Now, let’s say you take that potato, and you peel it, boil it, cool it, shred it, freeze it, and bag it. It’s been changed quite a bit from its natural state. It’s missing its peel. But it’s clearly still from a potato, though it has been processed a bit and lacks some nutritional benefit.

But what if we take the potato, slice it thinly, deep fry it in some form of vegetable oil (that may very well be rancid), coat it in industrialized salt, and pack it into a crinkly bag that is treated with BHT to “preserve freshness”. It’s really not so much a potato anymore.

A potato: real food. A potato chip: not real food.

What is real food? Part of the Healthy Living Made Simple Series at Smithspirations.com

Real Food Rots

You can also think of real food as basic foods that come from plants and animals and will start to rot within a short period of time when left on your counter or in a warm vehicle.
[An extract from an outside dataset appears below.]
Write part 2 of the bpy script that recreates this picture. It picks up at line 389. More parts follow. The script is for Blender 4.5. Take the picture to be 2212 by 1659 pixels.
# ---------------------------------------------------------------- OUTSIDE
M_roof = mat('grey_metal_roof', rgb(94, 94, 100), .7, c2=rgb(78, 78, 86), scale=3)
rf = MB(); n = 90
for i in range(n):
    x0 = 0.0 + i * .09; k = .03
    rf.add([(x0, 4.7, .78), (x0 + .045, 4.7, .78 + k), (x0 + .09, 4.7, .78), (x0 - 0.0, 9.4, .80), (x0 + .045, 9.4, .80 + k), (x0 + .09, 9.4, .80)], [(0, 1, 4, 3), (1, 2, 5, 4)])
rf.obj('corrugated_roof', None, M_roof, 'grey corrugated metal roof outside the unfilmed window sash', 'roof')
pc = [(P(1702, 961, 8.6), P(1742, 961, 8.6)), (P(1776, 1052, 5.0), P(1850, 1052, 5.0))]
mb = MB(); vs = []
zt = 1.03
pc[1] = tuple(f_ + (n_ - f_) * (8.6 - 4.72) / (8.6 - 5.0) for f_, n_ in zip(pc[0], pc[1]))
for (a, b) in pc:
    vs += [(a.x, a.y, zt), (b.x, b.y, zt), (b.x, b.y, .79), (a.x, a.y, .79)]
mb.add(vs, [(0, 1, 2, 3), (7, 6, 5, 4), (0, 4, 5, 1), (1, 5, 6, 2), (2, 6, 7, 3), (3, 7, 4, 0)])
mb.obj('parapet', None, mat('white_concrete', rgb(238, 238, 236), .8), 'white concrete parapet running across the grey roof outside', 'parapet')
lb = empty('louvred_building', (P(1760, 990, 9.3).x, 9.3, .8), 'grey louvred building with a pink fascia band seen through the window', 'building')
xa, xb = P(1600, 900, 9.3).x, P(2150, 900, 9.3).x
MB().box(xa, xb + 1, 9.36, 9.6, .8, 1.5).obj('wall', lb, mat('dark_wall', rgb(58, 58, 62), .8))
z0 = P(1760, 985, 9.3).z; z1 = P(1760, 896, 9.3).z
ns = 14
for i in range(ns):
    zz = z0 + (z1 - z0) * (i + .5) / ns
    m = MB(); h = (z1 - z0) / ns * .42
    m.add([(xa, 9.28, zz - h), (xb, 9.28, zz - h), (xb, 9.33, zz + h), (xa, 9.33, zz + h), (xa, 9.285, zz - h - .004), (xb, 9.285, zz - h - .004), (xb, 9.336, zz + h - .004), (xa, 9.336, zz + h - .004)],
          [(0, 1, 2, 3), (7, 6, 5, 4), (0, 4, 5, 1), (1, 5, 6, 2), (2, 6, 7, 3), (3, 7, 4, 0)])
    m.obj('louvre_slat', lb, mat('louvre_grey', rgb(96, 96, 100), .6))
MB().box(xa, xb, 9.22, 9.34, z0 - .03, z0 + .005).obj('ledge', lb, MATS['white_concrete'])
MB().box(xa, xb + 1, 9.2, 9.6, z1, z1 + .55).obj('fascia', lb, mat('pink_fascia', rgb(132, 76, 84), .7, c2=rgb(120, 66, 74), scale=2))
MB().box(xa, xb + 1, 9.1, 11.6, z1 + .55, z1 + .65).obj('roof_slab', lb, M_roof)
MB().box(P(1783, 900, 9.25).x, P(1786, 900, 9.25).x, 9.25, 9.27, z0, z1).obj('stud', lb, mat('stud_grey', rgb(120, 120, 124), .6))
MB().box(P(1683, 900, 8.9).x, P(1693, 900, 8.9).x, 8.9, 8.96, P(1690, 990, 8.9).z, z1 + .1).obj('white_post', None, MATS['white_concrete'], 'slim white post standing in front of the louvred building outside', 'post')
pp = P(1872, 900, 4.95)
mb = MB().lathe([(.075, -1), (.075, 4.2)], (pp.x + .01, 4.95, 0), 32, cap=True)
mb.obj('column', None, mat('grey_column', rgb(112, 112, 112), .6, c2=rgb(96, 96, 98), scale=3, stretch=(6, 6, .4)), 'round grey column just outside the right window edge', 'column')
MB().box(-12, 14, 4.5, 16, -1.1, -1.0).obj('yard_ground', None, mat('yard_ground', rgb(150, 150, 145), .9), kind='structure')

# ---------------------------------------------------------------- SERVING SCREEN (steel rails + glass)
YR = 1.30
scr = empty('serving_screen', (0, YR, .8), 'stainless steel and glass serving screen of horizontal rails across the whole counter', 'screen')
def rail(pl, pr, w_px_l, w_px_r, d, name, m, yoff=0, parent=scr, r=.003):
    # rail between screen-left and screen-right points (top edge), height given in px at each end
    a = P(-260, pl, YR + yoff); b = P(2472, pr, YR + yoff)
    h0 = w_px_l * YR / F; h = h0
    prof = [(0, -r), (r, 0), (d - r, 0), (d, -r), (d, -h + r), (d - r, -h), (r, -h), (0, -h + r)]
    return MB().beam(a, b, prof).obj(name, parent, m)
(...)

Lovely, eh?

For example, we’ve all probably seen the pictures and videos of fast food meals, left in various locations for certain lengths of time that show little signs of age. Bagged white store bread will do the same.

(Side note: An old friend used to sell a certain brand of knives and carried in her car a loaf of bagged white store bread to show how the knife could cut even the softest foods without smashing them. The bread stayed in her car for months without aging, then quickly disintegrated into mush in the bag. Not. Real. Food.) 

However, what happens when you leave a hunk of cheese out on your counter or in your car for a couple of weeks? Mold. How about a banana? Mold. A tomato? Yep, mold. Meat? Ew! Let’s not even think about that one.

Real Food Restores

We all know that candy bars, chips, and soda do the body no favors. These are the types of foods and drinks that are enjoyed in moderation, sparingly, or not at all. Tempting though they are, we know they aren’t really good for us.

Real food, on the other hand, is good. It builds the body up and helps restore our health and energy. We can enjoy it liberally until we are full because it is exactly what we are designed to eat.

We benefit from eating read food. 

Does this make the concept of “real food” easier to understand?